## Supplied information
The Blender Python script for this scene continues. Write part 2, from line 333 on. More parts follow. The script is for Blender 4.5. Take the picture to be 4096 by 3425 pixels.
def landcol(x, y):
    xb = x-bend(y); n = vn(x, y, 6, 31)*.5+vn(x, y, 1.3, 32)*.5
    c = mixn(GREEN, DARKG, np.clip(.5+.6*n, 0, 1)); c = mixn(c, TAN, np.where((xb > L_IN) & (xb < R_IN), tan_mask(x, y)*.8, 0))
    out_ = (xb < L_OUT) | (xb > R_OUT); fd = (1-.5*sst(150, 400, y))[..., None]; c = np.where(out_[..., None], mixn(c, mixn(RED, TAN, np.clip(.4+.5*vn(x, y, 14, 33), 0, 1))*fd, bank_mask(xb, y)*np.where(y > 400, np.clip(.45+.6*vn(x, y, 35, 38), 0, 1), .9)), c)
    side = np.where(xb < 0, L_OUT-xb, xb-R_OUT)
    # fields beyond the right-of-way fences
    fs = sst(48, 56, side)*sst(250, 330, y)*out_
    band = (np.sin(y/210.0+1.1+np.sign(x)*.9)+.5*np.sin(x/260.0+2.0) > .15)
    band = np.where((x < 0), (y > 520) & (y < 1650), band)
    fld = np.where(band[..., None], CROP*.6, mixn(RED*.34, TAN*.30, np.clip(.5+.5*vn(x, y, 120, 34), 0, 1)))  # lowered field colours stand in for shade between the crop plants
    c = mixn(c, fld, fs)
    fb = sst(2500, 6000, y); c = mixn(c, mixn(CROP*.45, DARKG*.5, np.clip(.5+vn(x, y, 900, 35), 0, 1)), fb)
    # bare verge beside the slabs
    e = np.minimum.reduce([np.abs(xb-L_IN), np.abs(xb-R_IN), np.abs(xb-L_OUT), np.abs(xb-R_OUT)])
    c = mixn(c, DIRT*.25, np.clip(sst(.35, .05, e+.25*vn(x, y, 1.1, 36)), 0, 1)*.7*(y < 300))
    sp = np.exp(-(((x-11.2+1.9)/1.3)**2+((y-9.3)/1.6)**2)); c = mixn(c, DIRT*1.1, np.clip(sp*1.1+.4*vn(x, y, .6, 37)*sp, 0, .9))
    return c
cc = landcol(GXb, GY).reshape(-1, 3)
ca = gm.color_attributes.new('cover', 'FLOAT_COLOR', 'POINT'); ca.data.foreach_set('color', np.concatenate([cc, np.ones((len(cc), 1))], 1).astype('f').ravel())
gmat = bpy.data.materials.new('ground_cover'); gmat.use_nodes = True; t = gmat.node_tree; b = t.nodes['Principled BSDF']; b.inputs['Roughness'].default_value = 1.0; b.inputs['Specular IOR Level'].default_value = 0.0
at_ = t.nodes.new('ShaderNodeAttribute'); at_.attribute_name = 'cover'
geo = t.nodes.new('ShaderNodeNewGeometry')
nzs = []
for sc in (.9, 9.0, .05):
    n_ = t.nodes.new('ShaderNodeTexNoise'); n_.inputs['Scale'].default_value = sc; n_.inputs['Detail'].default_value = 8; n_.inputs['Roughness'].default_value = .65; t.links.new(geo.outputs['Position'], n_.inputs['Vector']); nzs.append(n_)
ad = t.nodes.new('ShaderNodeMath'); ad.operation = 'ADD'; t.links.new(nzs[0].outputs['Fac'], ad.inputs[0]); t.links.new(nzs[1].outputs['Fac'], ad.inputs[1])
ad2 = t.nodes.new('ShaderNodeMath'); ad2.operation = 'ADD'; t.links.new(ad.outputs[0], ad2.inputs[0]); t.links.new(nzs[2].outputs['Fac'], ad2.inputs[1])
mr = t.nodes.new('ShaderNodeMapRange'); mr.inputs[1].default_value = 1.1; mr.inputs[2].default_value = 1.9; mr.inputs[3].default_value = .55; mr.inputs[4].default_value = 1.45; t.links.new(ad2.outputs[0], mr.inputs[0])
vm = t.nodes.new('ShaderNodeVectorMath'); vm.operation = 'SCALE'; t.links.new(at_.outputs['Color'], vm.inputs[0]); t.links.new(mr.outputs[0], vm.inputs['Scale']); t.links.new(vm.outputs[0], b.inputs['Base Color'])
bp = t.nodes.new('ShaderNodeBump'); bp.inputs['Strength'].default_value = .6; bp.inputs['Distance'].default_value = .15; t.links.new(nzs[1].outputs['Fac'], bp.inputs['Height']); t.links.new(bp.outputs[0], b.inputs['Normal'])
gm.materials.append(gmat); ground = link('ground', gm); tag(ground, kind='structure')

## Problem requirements
Within the listing above, copy each line that has the string "mixn".

## Output for this task
    c = mixn(GREEN, DARKG, np.clip(.5+.6*n, 0, 1)); c = mixn(c, TAN, np.where((xb > L_IN) & (xb < R_IN), tan_mask(x, y)*.8, 0))
    out_ = (xb < L_OUT) | (xb > R_OUT); fd = (1-.5*sst(150, 400, y))[..., None]; c = np.where(out_[..., None], mixn(c, mixn(RED, TAN, np.clip(.4+.5*vn(x, y, 14, 33), 0, 1))*fd, bank_mask(xb, y)*np.where(y > 400, np.clip(.45+.6*vn(x, y, 35, 38), 0, 1), .9)), c)
    fld = np.where(band[..., None], CROP*.6, mixn(RED*.34, TAN*.30, np.clip(.5+.5*vn(x, y, 120, 34), 0, 1)))  # lowered field colours stand in for shade between the crop plants
    c = mixn(c, fld, fs)
    fb = sst(2500, 6000, y); c = mixn(c, mixn(CROP*.45, DARKG*.5, np.clip(.5+vn(x, y, 900, 35), 0, 1)), fb)
    c = mixn(c, DIRT*.25, np.clip(sst(.35, .05, e+.25*vn(x, y, 1.1, 36)), 0, 1)*.7*(y < 300))
    sp = np.exp(-(((x-11.2+1.9)/1.3)**2+((y-9.3)/1.6)**2)); c = mixn(c, DIRT*1.1, np.clip(sp*1.1+.4*vn(x, y, .6, 37)*sp, 0, .9))